By plotting the acumulative ETc data with the accumulative water additions (Figure 10), we can see that the sites’ water additions began to exceed ETc at approximately 20 days after the first application of test substance but fell back below the ETc level at approximately 45 days after the first application of the test substance. Since the first application of the test substance was based on a crop’s growth stage, and the last application of the test substance was targeting the day of harvest, this first application was late in the year and the irrigation system was shut down for winter before the site could get caught up.

Plotting the TDR data (Figure 11), we can detect the water additions and follow the changes in soil water content through the soil profile. Here we see the first leaching event at 17 days after the first test substance application. No additional events occur and we would not expect any until the irrigation amounts increase enough to match or exceed ET estimates, which will not likely happen until early in the spring.

Next, we look at a site established in a peach orchard in Central Georgia. The site had a bare soil plot but was physically located within the rows of mature peach trees. The planting pattern was a high density method with the in-the-row spacing of these trees being less than 8 feet. As you see here (Figure 12), based on 110% of the historical rainfall data, the site should get 21.1" of water during the first 148 days of the trial. Since this area is in a location not normally considered irrigated, we initially based the site’s water needs on this 110% historical rainfall number. For comparison, I show the 110% of ET requirements for peaches grown in this area. Notice the difference between these two numbers, over 6 inches. By collecting and analyzing the TDR data regularly, we recognized early on in the trial that the amount of water being applied to the site was not enough to generate a leaching event. We increased the frequency and intensity of the soil water additions.
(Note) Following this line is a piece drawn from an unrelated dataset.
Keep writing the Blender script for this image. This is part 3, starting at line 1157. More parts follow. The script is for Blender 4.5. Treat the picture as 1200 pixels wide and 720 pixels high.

(Figure 13) Even though the inadequacy of the 110% of historical numbers were detected early, the water additions did not catch up to the water needs until approximately 110 days after the first application of the test substance. Even though this was a bare ground plot, it was physically located within the orchard and was influenced by the crops growth.

Plotting the TDR data (Figure 14), we see no increases in soil water content below the 0-1 foot horizon initially. Based on on-site observations of the soil samples, these small negative changes in soil water content were not visually evident. The samples appeared to be moist down to 4 feet. The spray schedule was such that the first application was made to the bare soil when the trees’ water needs were the greatest. We feel this is the reason the water additions were not showing up any deeper than 12". The tree roots were taking up the water as fast as it was applied. Not until approximately 86 days after the initial test substance application do we begin to see recharge to deeper depths. This recharge would have likely been delayed even longer if the trees had not began to go dormant. The importance of keeping up with the water needs of a site on a regular basis cannot be stressed too much. Based on the TDR data, a leaching event occurred at 146 days after the first application of the test substance. If the water needs for this site were based solely on 110% of the historical monthly average, the study would have been seriously compromised.

In summarizing, keep in mind that all the determination methods we use are based on data collected at the test site. The accuracy used in collecting and recording this data is critical in making these calculations work. Based on the data we have collected, the use of the 110% of historical rainfall amounts falls short of accurately predicting a site’s water needs. With the use of the TDR technology, we can show that the use of Evapotranspiration data is a much more accurate way of determining these needs and will be especially useful if or when the new guidelines are accepted and cropped plots become a required aspect of soil dissipation studies.